The final scene is one played to great effectiveness despite the limitations of budget and special effects of the day. In the American attack of the German line, all hell really seems to break loose as the Germans are also in force and dug in. The pillbox that had drawn so much attention is still raining firepower onto the advancing Americans. Reese, in a final act of heroism, manages to spot a satchel charge left by his group the night before on their botched mission and ultimately makes sure it detonates within the pillbox despite having been fatally shot in the chest.
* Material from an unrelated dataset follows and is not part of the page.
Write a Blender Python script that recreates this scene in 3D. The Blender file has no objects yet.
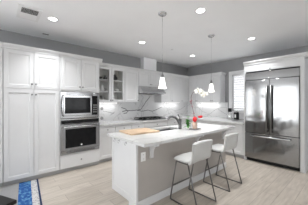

The final camera shot is of the advancing Americans overrunning the Germans, the battlefield littered with dead from both sides and flames licking out from the pillbox.

Cast

* Steve McQueen as Reese
* Bobby Darin as Private Corby
* Fess Parker as Sergeant Pike
* Harry Guardino as Sergeant Larkin
* James Coburn as Corporal Henshaw
* Bob Newhart as Private Driscoll
* Mike Kellin as Private Kolinsky
* Joseph Hoover as Captain Loomis
* Bill Mullikin as Private Cumberly
* L.Q. Jones as Supply Sergeant Frazer
* Michele Montau as Monique Ouidel
* Don Haggerty as Captain Mace
* Nick Adams as Homer
* Chuck Hicks as a Soldier (uncredited)
* Robert Phillips as the Jeep driver (uncredited)

Background

*Writer Robert Pirosh gained quite a name for himself after writing the script for the 1949 film "Battleground," about the American 101st airborne paratroopers’ defending of Bastogne, and soon after "Hell is for Heroes" created the WWII TV series "Combat!."
*James Coburn also appeared with Steve McQueen in "The Magnificent Seven" and another WWII adventure film, "The Great Escape".
*In the last battle scene of the film, Steve McQueen can be seen firing the M3 Grease Gun and experiencing multiple failures to fire. These malfunctions were due to problems with the blanks used in the gun.
* Bob Newhart manages to recreate his famous telephone conversation skit from his stand-up routine by pretending he is communicating with all sorts of Army personnel in hopes the Germans will think the area the platoon is in is being supported and protected by more than a few good men.
*Several of the guest characters in the "" episode "The Siege of AR-558" are named after characters and actors from this film. These include Patrick Kilpatrick's character Reese, Annette Helde's character Larkin and Bill Mumy's character Kellin (named after the actor Mike Kellin). Other unseen characters to be named after characters from the film include Captain Loomis and Commander Parker.
*The unit shoulder patch worn in the film was of the 95th Division, an actual infantry division that fought in the European Theater during World War II. Today, the 95th Division is a U.S. Army Reserve unit headquartered in Midwest City, Oklahoma (a suburb of Oklahoma City).
*Many of the cast were angry over the studio's stingy budget restrictions which resulted in phony looking props, malfunctioning firearms, and the same German having to be killed three or four times. McQueen was reportedly furious with his agent for having induced him to sign onto the film and not securing the fee that he had been promised up front and for passing on another movie that McQueen wanted. Thus, his angry, detached "loner" look may not have been entirely from his method acting.
*Parker, Coburn, and others in the cast were doing other projects during the making of the film and would repeatedly show up in the nick of time and do their lines without makeup and little or no rehearsal.